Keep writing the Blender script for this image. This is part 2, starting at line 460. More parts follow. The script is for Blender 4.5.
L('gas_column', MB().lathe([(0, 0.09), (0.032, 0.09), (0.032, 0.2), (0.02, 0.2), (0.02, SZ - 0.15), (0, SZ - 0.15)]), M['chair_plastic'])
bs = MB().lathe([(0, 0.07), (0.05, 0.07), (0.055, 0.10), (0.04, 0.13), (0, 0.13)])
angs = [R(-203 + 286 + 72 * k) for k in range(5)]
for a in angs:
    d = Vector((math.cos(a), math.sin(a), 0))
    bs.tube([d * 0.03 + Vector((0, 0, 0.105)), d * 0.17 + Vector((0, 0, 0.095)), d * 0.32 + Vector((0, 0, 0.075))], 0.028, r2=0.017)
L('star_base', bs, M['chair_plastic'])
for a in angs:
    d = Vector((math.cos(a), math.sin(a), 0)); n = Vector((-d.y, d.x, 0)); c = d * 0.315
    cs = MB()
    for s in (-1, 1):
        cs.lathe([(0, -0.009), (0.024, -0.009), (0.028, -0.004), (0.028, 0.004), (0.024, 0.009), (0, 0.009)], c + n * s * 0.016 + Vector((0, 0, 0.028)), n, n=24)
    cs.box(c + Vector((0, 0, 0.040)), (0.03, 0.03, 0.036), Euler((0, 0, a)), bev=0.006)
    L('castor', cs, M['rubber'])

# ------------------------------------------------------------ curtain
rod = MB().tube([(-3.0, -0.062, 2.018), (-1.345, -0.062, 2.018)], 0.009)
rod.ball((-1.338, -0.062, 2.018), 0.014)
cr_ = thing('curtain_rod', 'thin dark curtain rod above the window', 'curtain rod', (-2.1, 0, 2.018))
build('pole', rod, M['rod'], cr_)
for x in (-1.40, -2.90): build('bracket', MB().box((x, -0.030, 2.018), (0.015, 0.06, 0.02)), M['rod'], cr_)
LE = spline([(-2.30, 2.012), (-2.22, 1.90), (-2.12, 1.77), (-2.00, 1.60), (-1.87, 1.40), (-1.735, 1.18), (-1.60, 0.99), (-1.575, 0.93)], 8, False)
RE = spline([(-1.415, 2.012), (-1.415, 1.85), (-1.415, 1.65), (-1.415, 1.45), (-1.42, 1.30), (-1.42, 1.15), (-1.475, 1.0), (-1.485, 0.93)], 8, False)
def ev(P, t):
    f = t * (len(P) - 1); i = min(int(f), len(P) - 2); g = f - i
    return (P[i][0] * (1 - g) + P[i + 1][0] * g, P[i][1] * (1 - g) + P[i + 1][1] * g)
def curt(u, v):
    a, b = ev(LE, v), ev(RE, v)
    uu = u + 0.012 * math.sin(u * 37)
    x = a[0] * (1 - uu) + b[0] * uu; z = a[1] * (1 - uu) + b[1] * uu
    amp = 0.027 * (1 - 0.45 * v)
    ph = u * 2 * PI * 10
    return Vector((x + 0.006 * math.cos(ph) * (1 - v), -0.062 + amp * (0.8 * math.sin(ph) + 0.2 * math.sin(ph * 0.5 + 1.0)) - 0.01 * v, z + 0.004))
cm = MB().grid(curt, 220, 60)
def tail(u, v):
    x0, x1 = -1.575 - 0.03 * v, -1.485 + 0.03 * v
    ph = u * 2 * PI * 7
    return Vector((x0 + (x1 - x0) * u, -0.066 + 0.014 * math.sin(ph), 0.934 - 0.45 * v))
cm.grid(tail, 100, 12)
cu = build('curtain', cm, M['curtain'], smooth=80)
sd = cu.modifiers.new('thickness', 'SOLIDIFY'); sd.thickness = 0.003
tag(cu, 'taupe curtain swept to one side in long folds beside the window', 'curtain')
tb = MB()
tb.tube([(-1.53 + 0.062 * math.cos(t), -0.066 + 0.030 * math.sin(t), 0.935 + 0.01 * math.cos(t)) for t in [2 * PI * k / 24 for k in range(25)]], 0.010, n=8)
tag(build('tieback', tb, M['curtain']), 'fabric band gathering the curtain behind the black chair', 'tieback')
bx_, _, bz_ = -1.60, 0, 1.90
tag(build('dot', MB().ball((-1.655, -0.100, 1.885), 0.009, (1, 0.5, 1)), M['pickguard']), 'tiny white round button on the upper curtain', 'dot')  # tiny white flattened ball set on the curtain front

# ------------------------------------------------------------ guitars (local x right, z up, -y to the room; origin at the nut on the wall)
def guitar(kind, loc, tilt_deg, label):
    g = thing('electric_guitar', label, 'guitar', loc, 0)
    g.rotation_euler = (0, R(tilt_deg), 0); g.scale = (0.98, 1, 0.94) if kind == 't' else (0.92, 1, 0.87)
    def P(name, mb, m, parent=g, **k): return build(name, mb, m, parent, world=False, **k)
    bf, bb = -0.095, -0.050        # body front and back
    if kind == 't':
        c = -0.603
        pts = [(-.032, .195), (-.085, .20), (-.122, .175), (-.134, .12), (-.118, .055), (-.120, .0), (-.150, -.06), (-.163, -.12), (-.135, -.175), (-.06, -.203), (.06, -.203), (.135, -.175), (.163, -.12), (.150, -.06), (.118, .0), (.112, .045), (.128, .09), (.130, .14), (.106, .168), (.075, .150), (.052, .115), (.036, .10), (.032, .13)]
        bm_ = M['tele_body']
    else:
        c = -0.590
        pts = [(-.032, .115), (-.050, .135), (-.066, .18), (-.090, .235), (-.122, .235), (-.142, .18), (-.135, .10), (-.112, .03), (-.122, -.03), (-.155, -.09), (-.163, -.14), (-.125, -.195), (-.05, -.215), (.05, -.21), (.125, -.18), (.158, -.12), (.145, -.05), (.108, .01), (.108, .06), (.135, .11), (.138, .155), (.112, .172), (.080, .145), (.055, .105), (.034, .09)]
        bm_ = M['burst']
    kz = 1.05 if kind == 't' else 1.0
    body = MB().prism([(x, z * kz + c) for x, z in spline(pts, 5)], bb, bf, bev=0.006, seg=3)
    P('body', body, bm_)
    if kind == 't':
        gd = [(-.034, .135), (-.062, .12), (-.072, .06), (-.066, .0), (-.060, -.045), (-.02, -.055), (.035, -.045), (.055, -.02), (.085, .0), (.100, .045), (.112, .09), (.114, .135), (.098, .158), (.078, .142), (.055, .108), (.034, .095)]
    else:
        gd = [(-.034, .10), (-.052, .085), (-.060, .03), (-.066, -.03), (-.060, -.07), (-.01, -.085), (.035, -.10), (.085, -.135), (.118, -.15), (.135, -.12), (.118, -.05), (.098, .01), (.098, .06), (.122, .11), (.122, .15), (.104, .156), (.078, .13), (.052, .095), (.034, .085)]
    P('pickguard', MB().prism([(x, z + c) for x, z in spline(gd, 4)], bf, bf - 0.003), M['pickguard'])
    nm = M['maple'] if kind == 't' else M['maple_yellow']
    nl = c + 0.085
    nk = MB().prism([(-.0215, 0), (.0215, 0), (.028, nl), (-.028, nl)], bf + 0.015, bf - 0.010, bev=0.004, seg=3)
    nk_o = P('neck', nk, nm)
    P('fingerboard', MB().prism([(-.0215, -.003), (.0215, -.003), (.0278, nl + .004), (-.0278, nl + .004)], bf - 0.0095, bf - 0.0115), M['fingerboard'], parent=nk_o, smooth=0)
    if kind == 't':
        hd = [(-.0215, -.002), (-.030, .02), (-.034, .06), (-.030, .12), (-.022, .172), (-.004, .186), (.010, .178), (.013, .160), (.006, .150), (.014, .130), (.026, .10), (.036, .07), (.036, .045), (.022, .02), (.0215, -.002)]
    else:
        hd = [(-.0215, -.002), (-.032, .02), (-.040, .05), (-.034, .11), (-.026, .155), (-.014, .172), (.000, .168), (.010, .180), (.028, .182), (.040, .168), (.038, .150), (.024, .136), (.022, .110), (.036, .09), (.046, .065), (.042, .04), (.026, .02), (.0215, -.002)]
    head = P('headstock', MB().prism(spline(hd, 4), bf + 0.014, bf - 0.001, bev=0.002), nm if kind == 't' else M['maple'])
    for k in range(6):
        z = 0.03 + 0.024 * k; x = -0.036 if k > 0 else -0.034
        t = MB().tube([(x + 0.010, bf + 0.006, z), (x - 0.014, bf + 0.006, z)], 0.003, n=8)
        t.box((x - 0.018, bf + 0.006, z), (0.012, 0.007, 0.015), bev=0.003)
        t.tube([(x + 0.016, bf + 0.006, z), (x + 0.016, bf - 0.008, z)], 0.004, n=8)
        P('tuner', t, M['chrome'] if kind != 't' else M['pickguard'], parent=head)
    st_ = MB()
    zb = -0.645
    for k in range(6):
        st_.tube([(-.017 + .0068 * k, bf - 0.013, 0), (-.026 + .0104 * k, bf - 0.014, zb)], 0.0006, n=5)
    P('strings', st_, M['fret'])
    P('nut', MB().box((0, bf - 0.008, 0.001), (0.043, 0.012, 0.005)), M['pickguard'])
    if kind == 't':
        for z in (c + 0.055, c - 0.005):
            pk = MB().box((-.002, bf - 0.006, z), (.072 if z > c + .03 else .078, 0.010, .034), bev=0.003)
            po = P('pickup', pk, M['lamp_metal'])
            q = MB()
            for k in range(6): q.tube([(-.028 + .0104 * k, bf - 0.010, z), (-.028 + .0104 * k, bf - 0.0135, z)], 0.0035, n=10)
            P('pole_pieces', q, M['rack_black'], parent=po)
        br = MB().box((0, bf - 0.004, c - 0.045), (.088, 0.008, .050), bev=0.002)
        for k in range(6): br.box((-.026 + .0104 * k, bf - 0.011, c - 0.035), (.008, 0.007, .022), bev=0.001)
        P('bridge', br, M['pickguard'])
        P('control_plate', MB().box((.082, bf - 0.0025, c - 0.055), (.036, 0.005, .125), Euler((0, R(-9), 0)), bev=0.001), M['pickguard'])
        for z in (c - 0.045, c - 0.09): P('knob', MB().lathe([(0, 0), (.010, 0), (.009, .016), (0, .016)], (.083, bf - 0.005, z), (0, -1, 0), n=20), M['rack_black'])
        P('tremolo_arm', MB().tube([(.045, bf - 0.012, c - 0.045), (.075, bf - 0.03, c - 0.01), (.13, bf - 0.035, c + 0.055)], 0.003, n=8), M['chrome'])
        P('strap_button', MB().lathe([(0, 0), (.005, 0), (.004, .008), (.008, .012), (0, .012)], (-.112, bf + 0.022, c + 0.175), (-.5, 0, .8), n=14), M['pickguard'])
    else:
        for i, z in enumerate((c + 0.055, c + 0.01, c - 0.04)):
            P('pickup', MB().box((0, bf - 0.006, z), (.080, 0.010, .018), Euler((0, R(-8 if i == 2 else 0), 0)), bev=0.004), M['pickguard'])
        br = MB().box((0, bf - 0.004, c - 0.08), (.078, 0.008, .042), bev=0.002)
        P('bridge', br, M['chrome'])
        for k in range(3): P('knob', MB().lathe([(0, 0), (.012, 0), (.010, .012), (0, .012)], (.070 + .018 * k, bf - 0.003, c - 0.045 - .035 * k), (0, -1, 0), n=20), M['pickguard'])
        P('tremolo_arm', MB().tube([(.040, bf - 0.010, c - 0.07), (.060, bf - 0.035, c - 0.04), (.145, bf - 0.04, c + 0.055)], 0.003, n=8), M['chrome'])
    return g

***

Exercise description: Only the lines from the beginning of the material to the line containing "L('castor', cs, M['rubber'])" should be echoed, verbatim and in full.

Result of this exercise:
Keep writing the Blender script for this image. This is part 2, starting at line 460. More parts follow. The script is for Blender 4.5.
L('gas_column', MB().lathe([(0, 0.09), (0.032, 0.09), (0.032, 0.2), (0.02, 0.2), (0.02, SZ - 0.15), (0, SZ - 0.15)]), M['chair_plastic'])
bs = MB().lathe([(0, 0.07), (0.05, 0.07), (0.055, 0.10), (0.04, 0.13), (0, 0.13)])
angs = [R(-203 + 286 + 72 * k) for k in range(5)]
for a in angs:
    d = Vector((math.cos(a), math.sin(a), 0))
    bs.tube([d * 0.03 + Vector((0, 0, 0.105)), d * 0.17 + Vector((0, 0, 0.095)), d * 0.32 + Vector((0, 0, 0.075))], 0.028, r2=0.017)
L('star_base', bs, M['chair_plastic'])
for a in angs:
    d = Vector((math.cos(a), math.sin(a), 0)); n = Vector((-d.y, d.x, 0)); c = d * 0.315
    cs = MB()
    for s in (-1, 1):
        cs.lathe([(0, -0.009), (0.024, -0.009), (0.028, -0.004), (0.028, 0.004), (0.024, 0.009), (0, 0.009)], c + n * s * 0.016 + Vector((0, 0, 0.028)), n, n=24)
    cs.box(c + Vector((0, 0, 0.040)), (0.03, 0.03, 0.036), Euler((0, 0, a)), bev=0.006)
    L('castor', cs, M['rubber'])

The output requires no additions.